Rap
- 827
- 10
billschnieder said:Experimentally, I can measure with a very high precision the position of a single photon on the screen after going through a double slit. QM can't predict the position of a single photon on the screen, therefore QM is not a be-all and end-all theory. Period. Single events happen all the time, yet QM can not predict any single events. That should be enough to humble QM worshipers.
...claiming that QM is the final physical theory which is good enough and we should stop looking for a better theory which can explain single events is worshipping QM. Claiming that anything in nature which is not explained by QM is not real, is worshiping QM. It is also called the Mind Projection Fallacy. Jaynes explains in the article I cited above:
The fact that QM cannot predict a single event does not constitute a proof that it is "incomplete". I am open to the possibility that it is, however, but not by this route.
billschnieder said:The statements:
*If A is true then X is false.*
*If A is false then X is true.*
Have only one truth value (true or false). They can not be valid at one time and invalid at another time. They can not be true at one time and false at another time. They are statements about the logical relationship between the truth values of two entities (A and X). They are not a statements about X only, or about A only.
Of course, that is true, but these are not the statements I am referring to. I am referring to the ones that I wrote, which distinguish between prediction (the first set) and measurement (the second set), a distinction which Jaynes urges you to make in the quote that you provided.
billschnieder said:To see this, give the statements to Alice and Bob. Alice enters the room and performs the experiment without Bob knowing that an experiment has been performed.
According to you, Bobs knowledge has instantaneously been changed (made irrelevant) just because Alice made a measurement. So how then is Bob ever supposed to know what part of his knowledge is relevant and what part is not, if he does not have access to all the experiments that have been performed?
The wave function is not ontological, it is a mathematical compilation of the scientists knowledge resulting from measurements on a system over which he has control e.g. the ability to isolate the system. When Alice makes a measurement, her wave function collapses. If Bob doesn't know that Alice made a measurement, then his control of the system is incomplete, and his compiliation of knowledge (his wave function) will be incorrect. If he does know that Alice made a measurement, then she and her results will be a superposition of possibilities. When he learns of Alice's measurement outcome, he can call that part of his knowledge and collapse his wavefunction accordingly.

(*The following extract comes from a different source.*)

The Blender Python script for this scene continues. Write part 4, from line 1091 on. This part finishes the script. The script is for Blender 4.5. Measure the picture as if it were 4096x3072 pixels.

billschnieder said:- Every QM prediction is conditioned on the experimental preparation: *If x is measured you obtain y* etc as I have explained.
- QM predictions for P(a,b), P(b,c), P(a,c) can never be simultaneously measured, therefore, according to you, as soon as Alice and Bob set their devices to (a,b) and do the measurement, P(b,c) and P(a,c) become *irrelevant*.
Yes. Now you are making the distinction between prediction and measurement, and I agree.
billschnieder said:If we are to go with your CFD definition and approach, we will end up with the conclusion that Bell's inequalities require irrelevant parameters to be used at the same time as relevant ones. So why is that the problem of any local realistic theory rather than Bell's problem? Why is that natures problem rather than Bell's?? (cf. Mind Projection Fallacy)
We will not require irrelevant parameters to be used. They are to be ignored, because they are irrelevant. They are counterfactual. They are post-measurement, not pre-measurement predictions, a distinction Jaynes urges me to make. To ignore them is to reject CFD.
billschnieder said:My main argument in this thread has been to point out to you that it is impossible to test Bell's inequality experimentally because it uses three simultaneous values in its derivation where only two can ever be measured experimentally. Why is this not sufficient reason to you why a violation is obtained. You haven't responded to this argument yet. Nobody has.
I will respond
1) I agree with you totally, it is impossible to test Bell's inequality experimentally, unless you assume that counterfactual (unmeasured) correlations have meaning, even if the statement about the correlations is true as a pre-measurment prediction.
2) The fact that it is impossible does not automatically imply a violation of Bell's inequalities.